Beekeeping for small landholders in Western Australia

Page last updated: Wednesday, 21 March 2018 - 9:57am

Beekeeping can be a rewarding hobby, but there are many things you need to consider if you are planning on establishing and managing beehives.

Only a relatively small part of Western Australia is suitable for beekeeping as much of the landscape lacks the melliferous flowers needed for honey production.

Most beekeepers in WA do not solely depend on beekeeping for their income, but instead complement it with a range of other enterprises or activities.

There are currently more than 960 registered beekeepers in WA with nearly 29 000 hives. More than 90% of these are amateur beekeepers.

Honeybees versus native bees

Beekeepers usually keep European honeybees. Although there are more than 2000 different types of Australian native bees, they produce very little honey and most native bees do not live in colonies, making it harder to manage the bees and collect honey.

There are three main races of honeybees:

  • Italian – native to Italy, it prefers sub-tropical and cool temperate areas. It is the most widely distributed honeybee.
  • Caucasian – native to Europe and North Africa, it prefers colder climates.
  • Carniolan – native to Slovenia, Croatia and Bosnia, it prefers colder climates.

Requirements for keeping honeybees

When keeping honeybees there are a few things that need to be considered.

  • If there is not already a water source located with the bees, one must be provided.
  • All used hive components not being used to house bees must be stored in a way that bees cannot gain entry to them.
  • Observe hive density limits for hives set up in built-up areas.
  • Ensure bee flight paths do not interfere with neighbouring land, roadways and walking tracks or paths.
  • Check your local government authority (LGA) regulations as approval to keep honeybees may be needed.

Handling bees

Bees are cold blooded insects, therefore it is best to handle them on warm, sunny days when their activity increases and they are less likely to be in the hive.

There is a greater chance of aggressive behaviour if bees are handled on cool, overcast days.

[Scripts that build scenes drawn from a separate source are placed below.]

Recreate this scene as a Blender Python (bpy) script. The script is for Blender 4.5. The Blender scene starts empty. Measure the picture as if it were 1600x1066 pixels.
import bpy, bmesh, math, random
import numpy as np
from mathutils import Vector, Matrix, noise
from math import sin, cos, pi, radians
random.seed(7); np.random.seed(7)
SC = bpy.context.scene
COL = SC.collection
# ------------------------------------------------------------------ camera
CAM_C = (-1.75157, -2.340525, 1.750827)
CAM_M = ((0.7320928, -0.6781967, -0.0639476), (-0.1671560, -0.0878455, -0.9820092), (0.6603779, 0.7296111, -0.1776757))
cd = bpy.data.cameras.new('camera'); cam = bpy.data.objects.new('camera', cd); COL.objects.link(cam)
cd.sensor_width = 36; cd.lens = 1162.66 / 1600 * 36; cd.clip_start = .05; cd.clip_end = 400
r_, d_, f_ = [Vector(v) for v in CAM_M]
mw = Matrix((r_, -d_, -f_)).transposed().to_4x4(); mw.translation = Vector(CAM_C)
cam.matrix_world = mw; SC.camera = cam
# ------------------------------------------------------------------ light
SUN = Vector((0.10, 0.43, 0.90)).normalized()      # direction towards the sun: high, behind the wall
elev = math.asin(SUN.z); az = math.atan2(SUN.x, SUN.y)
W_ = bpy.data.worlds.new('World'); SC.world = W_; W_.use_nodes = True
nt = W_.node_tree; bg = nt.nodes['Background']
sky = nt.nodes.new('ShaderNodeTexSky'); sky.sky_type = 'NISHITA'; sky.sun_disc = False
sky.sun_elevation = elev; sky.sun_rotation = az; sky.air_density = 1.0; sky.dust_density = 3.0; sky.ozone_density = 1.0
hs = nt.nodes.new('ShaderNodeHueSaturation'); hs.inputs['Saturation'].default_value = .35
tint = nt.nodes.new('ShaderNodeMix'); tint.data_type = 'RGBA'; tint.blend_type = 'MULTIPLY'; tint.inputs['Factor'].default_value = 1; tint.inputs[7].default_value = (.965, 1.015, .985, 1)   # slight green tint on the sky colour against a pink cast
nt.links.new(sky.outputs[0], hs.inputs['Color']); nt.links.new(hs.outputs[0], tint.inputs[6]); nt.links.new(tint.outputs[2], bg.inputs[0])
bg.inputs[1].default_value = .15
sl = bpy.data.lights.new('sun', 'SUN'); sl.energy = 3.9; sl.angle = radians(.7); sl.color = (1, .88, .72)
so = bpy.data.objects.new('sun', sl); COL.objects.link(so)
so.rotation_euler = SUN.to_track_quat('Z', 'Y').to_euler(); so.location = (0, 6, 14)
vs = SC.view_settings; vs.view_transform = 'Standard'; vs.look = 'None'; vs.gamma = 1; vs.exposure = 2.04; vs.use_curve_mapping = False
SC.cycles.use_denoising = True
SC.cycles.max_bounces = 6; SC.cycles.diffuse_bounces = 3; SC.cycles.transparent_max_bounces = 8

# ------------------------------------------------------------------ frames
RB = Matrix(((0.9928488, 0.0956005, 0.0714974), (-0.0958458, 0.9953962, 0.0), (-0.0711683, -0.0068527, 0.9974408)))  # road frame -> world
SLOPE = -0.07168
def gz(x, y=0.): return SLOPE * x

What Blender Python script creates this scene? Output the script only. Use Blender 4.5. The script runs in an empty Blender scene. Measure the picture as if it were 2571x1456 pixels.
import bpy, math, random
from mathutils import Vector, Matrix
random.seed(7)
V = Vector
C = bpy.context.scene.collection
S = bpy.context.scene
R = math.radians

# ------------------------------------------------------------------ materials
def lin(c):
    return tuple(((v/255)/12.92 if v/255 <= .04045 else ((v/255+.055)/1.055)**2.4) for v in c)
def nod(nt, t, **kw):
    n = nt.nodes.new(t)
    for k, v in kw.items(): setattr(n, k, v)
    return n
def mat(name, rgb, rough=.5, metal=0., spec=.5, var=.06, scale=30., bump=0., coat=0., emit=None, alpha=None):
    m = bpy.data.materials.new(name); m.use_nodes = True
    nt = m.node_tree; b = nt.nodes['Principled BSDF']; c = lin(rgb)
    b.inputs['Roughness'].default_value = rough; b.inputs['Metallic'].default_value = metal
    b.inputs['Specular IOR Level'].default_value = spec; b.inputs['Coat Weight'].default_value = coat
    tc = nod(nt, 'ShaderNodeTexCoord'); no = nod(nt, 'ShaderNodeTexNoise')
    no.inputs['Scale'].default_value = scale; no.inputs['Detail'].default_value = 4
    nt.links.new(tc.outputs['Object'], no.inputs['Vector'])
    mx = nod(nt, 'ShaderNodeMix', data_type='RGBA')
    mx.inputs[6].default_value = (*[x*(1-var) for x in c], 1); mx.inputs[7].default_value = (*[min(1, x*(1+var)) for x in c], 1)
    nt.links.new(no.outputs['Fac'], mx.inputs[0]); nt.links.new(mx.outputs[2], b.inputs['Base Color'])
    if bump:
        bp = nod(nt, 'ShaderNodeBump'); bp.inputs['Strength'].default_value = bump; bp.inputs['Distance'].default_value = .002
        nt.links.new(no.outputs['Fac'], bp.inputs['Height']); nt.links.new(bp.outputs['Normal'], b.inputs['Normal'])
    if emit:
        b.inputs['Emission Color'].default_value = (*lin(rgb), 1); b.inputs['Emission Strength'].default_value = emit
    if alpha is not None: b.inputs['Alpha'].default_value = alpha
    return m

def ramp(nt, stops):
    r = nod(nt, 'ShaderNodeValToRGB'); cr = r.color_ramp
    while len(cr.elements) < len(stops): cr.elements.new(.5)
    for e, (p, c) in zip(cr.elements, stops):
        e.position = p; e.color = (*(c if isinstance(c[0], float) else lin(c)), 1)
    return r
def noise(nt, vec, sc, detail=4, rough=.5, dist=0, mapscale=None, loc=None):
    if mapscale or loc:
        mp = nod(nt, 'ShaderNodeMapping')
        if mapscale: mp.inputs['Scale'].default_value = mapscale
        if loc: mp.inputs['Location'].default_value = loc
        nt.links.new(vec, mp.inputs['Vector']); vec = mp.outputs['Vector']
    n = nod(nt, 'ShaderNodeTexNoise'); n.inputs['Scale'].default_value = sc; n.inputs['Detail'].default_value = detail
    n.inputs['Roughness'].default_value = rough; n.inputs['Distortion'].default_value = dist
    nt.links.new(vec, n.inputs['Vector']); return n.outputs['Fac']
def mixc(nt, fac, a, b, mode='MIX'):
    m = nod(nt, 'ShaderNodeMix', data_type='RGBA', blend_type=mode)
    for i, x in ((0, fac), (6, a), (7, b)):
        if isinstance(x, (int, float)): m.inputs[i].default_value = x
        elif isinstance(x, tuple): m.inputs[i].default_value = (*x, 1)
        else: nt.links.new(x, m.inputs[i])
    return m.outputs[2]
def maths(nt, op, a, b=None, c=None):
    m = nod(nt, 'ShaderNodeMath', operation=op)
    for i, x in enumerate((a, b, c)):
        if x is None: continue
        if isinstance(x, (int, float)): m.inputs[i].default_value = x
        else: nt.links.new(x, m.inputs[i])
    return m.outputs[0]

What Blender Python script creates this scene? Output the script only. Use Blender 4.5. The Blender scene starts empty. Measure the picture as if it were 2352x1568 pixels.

Once the beehive is opened, the bees will take several hours to settle down again.

Re-queening

Maintain colonies with young docile queen bees. Beehives will need to be re-queened if the performance of a beehive decreases or bees are particularly savage.

When purchasing a new queen, consider temperament (especially for amateur beekeepers), honey production and swarming tendency.

In WA there are a number of beekeeping supply companies that can provide equipment, nucleus hives and queen bees.